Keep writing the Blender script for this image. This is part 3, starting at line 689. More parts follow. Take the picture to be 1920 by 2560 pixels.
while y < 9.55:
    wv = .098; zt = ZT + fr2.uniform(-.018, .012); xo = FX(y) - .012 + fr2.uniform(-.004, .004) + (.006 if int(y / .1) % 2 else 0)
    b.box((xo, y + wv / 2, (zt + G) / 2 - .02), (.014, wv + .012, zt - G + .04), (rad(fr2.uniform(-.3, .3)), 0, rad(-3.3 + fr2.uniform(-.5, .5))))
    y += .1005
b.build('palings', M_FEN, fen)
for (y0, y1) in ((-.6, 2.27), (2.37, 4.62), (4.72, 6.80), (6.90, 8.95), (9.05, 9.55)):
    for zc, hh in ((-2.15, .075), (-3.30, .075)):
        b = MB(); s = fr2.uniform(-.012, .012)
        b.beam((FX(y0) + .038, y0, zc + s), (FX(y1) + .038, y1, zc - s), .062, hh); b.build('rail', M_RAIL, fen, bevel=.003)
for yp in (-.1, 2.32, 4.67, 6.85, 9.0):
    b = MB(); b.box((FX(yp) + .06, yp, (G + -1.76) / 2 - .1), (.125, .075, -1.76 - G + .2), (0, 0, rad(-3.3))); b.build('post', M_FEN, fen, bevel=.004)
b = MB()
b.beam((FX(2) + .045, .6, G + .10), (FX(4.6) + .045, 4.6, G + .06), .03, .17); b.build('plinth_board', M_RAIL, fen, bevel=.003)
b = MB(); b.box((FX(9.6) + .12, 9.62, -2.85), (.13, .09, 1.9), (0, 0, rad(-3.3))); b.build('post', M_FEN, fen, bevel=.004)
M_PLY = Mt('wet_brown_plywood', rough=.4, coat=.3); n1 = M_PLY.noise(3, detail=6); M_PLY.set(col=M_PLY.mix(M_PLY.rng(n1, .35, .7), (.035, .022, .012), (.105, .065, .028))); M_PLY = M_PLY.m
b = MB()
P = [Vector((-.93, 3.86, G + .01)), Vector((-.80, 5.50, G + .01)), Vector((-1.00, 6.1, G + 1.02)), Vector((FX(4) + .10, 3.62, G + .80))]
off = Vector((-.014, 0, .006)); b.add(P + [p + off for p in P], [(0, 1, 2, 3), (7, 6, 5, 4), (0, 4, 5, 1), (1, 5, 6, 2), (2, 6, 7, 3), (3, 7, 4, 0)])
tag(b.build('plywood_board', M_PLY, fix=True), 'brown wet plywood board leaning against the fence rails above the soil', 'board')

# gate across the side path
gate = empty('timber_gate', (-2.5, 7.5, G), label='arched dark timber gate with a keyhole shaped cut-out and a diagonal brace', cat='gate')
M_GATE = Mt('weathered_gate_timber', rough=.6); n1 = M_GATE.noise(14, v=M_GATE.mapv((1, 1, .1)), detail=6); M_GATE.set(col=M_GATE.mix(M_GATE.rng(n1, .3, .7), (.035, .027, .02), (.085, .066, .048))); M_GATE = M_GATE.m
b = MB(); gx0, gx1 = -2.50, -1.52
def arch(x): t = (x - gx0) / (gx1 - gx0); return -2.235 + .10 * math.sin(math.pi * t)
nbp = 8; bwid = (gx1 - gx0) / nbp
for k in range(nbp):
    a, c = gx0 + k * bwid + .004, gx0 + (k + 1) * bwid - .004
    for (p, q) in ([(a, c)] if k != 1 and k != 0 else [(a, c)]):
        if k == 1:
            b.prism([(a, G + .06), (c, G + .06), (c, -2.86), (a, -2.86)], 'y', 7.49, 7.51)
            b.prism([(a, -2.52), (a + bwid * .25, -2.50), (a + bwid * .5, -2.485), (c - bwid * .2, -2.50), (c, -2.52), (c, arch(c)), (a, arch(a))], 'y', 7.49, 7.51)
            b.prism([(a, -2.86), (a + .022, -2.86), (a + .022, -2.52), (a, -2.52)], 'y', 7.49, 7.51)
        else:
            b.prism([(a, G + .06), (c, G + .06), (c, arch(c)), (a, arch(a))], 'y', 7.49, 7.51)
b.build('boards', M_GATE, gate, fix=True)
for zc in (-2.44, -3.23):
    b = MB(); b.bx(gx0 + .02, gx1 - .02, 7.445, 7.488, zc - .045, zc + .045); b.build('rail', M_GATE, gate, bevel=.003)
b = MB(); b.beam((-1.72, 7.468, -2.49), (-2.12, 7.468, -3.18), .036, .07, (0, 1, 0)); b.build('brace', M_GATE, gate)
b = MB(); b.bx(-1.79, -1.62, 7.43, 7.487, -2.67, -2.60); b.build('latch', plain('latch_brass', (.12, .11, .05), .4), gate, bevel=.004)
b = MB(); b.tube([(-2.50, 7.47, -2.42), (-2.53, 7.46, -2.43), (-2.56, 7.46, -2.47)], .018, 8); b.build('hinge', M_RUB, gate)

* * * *

[TASK DESCRIPTION]
Write out, exactly and with nothing else, the lines of the listing above from its first line through the line with "tag(b.build('plywood_board', M_PLY, fix=True), 'brown".

[WORKED SOLUTION]
Keep writing the Blender script for this image. This is part 3, starting at line 689. More parts follow. Take the picture to be 1920 by 2560 pixels.
while y < 9.55:
    wv = .098; zt = ZT + fr2.uniform(-.018, .012); xo = FX(y) - .012 + fr2.uniform(-.004, .004) + (.006 if int(y / .1) % 2 else 0)
    b.box((xo, y + wv / 2, (zt + G) / 2 - .02), (.014, wv + .012, zt - G + .04), (rad(fr2.uniform(-.3, .3)), 0, rad(-3.3 + fr2.uniform(-.5, .5))))
    y += .1005
b.build('palings', M_FEN, fen)
for (y0, y1) in ((-.6, 2.27), (2.37, 4.62), (4.72, 6.80), (6.90, 8.95), (9.05, 9.55)):
    for zc, hh in ((-2.15, .075), (-3.30, .075)):
        b = MB(); s = fr2.uniform(-.012, .012)
        b.beam((FX(y0) + .038, y0, zc + s), (FX(y1) + .038, y1, zc - s), .062, hh); b.build('rail', M_RAIL, fen, bevel=.003)
for yp in (-.1, 2.32, 4.67, 6.85, 9.0):
    b = MB(); b.box((FX(yp) + .06, yp, (G + -1.76) / 2 - .1), (.125, .075, -1.76 - G + .2), (0, 0, rad(-3.3))); b.build('post', M_FEN, fen, bevel=.004)
b = MB()
b.beam((FX(2) + .045, .6, G + .10), (FX(4.6) + .045, 4.6, G + .06), .03, .17); b.build('plinth_board', M_RAIL, fen, bevel=.003)
b = MB(); b.box((FX(9.6) + .12, 9.62, -2.85), (.13, .09, 1.9), (0, 0, rad(-3.3))); b.build('post', M_FEN, fen, bevel=.004)
M_PLY = Mt('wet_brown_plywood', rough=.4, coat=.3); n1 = M_PLY.noise(3, detail=6); M_PLY.set(col=M_PLY.mix(M_PLY.rng(n1, .35, .7), (.035, .022, .012), (.105, .065, .028))); M_PLY = M_PLY.m
b = MB()
P = [Vector((-.93, 3.86, G + .01)), Vector((-.80, 5.50, G + .01)), Vector((-1.00, 6.1, G + 1.02)), Vector((FX(4) + .10, 3.62, G + .80))]
off = Vector((-.014, 0, .006)); b.add(P + [p + off for p in P], [(0, 1, 2, 3), (7, 6, 5, 4), (0, 4, 5, 1), (1, 5, 6, 2), (2, 6, 7, 3), (3, 7, 4, 0)])
tag(b.build('plywood_board', M_PLY, fix=True), 'brown wet plywood board leaning against the fence rails above the soil', 'board')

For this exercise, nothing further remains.